Happydevdays
Happydevdays

Reputation: 2082

lua - how to initialize a table using a string

I have the following string:

 mystring = "a=test;b=12345"

I would like to know how to initialize a table in one shot, assign it the value of the string. The string originates from another external application, and if possible I want to avoid having to split it up. Something like this:

  mytable = {mystring:gsub(";",",")}

Is it possible to do something like this?
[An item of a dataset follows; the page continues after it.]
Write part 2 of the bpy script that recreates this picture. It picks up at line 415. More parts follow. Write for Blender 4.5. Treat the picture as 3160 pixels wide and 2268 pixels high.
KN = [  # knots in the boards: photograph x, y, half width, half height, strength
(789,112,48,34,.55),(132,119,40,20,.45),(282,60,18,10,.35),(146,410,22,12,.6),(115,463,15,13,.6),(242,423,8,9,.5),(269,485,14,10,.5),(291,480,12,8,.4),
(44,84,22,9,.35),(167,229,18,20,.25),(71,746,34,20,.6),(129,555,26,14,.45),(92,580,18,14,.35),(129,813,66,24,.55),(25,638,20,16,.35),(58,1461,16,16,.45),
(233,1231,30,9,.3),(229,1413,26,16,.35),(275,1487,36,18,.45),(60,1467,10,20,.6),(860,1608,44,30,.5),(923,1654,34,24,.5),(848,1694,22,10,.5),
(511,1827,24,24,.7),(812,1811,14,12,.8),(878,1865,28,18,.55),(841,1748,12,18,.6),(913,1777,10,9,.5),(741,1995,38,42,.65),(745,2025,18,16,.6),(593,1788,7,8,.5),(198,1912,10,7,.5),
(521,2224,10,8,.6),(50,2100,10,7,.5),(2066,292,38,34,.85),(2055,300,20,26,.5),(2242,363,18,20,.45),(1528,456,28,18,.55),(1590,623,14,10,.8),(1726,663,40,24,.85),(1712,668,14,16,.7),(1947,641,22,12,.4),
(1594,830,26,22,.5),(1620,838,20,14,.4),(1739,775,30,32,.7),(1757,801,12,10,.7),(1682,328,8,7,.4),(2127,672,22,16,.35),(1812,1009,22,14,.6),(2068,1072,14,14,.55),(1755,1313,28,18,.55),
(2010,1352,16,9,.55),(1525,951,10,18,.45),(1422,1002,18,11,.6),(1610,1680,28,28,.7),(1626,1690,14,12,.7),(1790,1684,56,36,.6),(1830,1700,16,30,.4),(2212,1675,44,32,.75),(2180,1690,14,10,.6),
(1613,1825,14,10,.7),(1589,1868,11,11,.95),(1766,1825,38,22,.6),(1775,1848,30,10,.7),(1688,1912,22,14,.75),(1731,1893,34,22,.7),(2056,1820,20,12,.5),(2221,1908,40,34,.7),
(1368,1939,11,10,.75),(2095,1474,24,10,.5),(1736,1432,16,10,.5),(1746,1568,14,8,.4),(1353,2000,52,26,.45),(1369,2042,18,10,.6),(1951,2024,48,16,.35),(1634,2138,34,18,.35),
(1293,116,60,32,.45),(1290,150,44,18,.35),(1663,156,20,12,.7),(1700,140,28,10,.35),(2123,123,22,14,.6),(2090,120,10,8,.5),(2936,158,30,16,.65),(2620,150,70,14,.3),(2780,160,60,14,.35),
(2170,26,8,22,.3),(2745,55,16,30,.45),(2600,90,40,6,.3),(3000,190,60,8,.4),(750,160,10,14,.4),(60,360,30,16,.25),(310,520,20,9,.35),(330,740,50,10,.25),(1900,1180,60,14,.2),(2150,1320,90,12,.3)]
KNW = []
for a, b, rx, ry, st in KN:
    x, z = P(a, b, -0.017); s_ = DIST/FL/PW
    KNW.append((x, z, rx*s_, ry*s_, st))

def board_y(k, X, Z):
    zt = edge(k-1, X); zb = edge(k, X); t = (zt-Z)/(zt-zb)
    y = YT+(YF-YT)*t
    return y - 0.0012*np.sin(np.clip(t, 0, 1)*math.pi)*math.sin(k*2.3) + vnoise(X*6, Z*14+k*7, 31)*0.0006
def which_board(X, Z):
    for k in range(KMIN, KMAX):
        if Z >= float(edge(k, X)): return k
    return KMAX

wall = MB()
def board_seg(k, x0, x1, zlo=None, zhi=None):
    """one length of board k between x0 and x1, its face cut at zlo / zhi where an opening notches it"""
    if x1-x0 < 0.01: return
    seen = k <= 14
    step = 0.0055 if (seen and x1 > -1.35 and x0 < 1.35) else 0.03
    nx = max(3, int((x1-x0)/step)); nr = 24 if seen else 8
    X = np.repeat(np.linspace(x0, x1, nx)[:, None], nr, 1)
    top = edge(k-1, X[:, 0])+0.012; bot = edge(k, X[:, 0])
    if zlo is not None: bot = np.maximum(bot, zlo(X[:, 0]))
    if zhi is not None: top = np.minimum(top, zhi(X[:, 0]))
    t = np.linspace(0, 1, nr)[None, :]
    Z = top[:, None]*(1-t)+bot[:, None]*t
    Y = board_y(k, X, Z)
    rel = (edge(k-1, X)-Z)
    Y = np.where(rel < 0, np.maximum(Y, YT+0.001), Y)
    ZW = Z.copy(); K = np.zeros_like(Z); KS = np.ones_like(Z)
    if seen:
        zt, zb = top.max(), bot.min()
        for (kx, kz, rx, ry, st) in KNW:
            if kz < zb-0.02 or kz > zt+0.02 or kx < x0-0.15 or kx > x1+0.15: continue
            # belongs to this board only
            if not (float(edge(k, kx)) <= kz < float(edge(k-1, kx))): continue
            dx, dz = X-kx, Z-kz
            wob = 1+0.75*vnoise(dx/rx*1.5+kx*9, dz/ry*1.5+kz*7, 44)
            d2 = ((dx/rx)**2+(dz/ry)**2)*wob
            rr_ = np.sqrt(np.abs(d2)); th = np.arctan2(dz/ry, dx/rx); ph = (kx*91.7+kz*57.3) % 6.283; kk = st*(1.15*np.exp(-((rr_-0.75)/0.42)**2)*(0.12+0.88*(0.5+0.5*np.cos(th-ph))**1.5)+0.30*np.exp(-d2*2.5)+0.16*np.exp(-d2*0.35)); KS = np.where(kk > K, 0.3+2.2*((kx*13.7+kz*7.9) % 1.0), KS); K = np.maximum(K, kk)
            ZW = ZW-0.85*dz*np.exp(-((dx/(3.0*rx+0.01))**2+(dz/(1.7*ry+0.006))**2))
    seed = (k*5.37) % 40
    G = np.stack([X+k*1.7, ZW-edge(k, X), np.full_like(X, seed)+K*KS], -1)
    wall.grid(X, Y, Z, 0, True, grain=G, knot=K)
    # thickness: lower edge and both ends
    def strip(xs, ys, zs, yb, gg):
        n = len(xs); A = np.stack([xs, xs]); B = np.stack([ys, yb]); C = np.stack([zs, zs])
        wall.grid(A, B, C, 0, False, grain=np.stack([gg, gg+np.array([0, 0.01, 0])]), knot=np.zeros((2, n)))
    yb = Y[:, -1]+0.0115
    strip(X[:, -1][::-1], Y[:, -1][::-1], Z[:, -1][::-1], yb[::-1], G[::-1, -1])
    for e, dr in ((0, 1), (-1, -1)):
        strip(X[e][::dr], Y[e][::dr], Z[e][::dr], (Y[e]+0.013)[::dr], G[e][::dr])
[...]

I know how to do it in multiple steps... but just wondering if it's possible to do it all at once.

Here's what I've tried and the respective output:

> mystring = "a=123;b=2345"
> myarray = {mystring:gsub(";",",")}
> for key,value in pairs(myarray) do print(key,value) end
1   a=123,b=2345
2   1
> 

whereas I was hoping to end up with an array / table where like this:

key   value
a       123
b       2345

Upvotes: 4

Views: 861

Answers (3)

Josh
Josh

Reputation: 3265

mytable = {}
for key, value in string.gmatch("a=123;b=456", "(%w+)=(%w+)") do
    mytable[key] = value
end

print(mytable.a, mytable.b)

Returns:
123
456

as expected. This only works, of course, with alphanumeric and no punctuation.

Upvotes: 2

Egor Skriptunoff
Egor Skriptunoff

Reputation: 23767

-- Lua 5.2+ required
function string_to_table (str)
   local result = {}
   load(str, '', 't', setmetatable({}, {
      __index = function(t,k) return k end,
      __newindex = result
   }))()
   return result
end

mytable = string_to_table("a=test;b=12345;c=a")  -- {a="test", b=12345, c="a"}

Upvotes: 6

lhf
lhf

Reputation: 72412

Try this, which lets Lua do the hard work:

function parse(s)
    local t={}
    load(s,"",nil,t)()
    return t
end

mytable=parse("a=123;b=2345")
for k,v in pairs(mytable) do print(k,v) end

Note that this executes the code in the given string, which may be dangerous if it comes from an untrusted source. On the other hand, the damage is limited because the code is executed in an empty environment and so cannot affect existing variables. Malicious code may contain infinite loops or consume all memory, though.